* [Data]:
------

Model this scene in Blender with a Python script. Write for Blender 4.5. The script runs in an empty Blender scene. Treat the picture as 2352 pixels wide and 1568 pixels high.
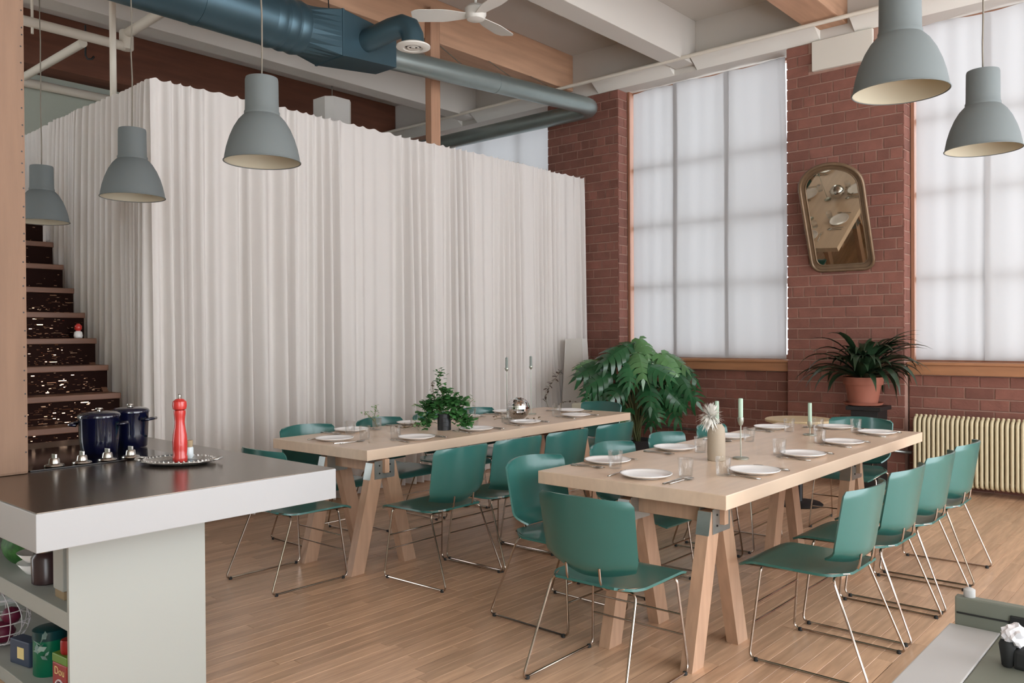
import bpy, bmesh, math, random
from mathutils import Vector, Matrix
from math import sin, cos, pi, radians, sqrt, atan2

# ------------------------------------------------------------------ camera, world, light, exposure
sc = bpy.context.scene
C = sc.collection
random.seed(7)

YAW, PITCH, ROLL, HEYE, FPX = radians(41.2), radians(0.45), radians(0.35), 1.5, 1900.0
fw = Vector((-sin(YAW) * cos(PITCH), cos(YAW) * cos(PITCH), -sin(PITCH)))
rt = Vector((cos(YAW), sin(YAW), 0))
dn = fw.cross(rt)
rt2 = rt * cos(ROLL) + dn * sin(ROLL)
dn2 = dn * cos(ROLL) - rt * sin(ROLL)
camd = bpy.data.cameras.new('camera')
camd.sensor_width = 36.0
camd.lens = 36.0 * FPX / 2352.0
camd.clip_end = 200
cam = bpy.data.objects.new('camera', camd)
C.objects.link(cam)
m = Matrix((rt2, -dn2, -fw)).transposed().to_4x4()
m.translation = Vector((0, 0, HEYE))
cam.matrix_world = m
sc.camera = cam

sc.view_settings.view_transform = 'Standard'
sc.view_settings.look = 'None'
sc.view_settings.gamma = 1.0
sc.view_settings.use_curve_mapping = False
sc.view_settings.exposure = 0.3
sc.cycles.use_denoising = True
sc.cycles.max_bounces = 10
sc.cycles.diffuse_bounces = 5
sc.cycles.glossy_bounces = 5
sc.cycles.transmission_bounces = 8
sc.cycles.transparent_max_bounces = 12
sc.cycles.sample_clamp_indirect = 8.0
sc.cycles.caustics_reflective = False
sc.cycles.caustics_refractive = False

world = bpy.data.worlds.new('overcast_sky')
sc.world = world
world.use_nodes = True
bg = world.node_tree.nodes['Background']
bg.inputs['Color'].default_value = (0.95, 0.99, 1.045, 1)
bg.inputs['Strength'].default_value = 5.6


# ------------------------------------------------------------------ materials
def srgb(r, g, b):
    f = lambda c: ((c / 255.0) / 12.92 if c <= 10 else (((c / 255.0) + 0.055) / 1.055) ** 2.4)
    return (f(r), f(g), f(b), 1.0)


MATS = {}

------

* [Exercise prompt]:
Starting at the top of the listing above, please restate word for word each line up to and including the one that holds "random.seed(7)", omitting every image.

* [Exercise solution]:
Model this scene in Blender with a Python script. Write for Blender 4.5. The script runs in an empty Blender scene. Treat the picture as 2352 pixels wide and 1568 pixels high.
import bpy, bmesh, math, random
from mathutils import Vector, Matrix
from math import sin, cos, pi, radians, sqrt, atan2

# ------------------------------------------------------------------ camera, world, light, exposure
sc = bpy.context.scene
C = sc.collection
random.seed(7)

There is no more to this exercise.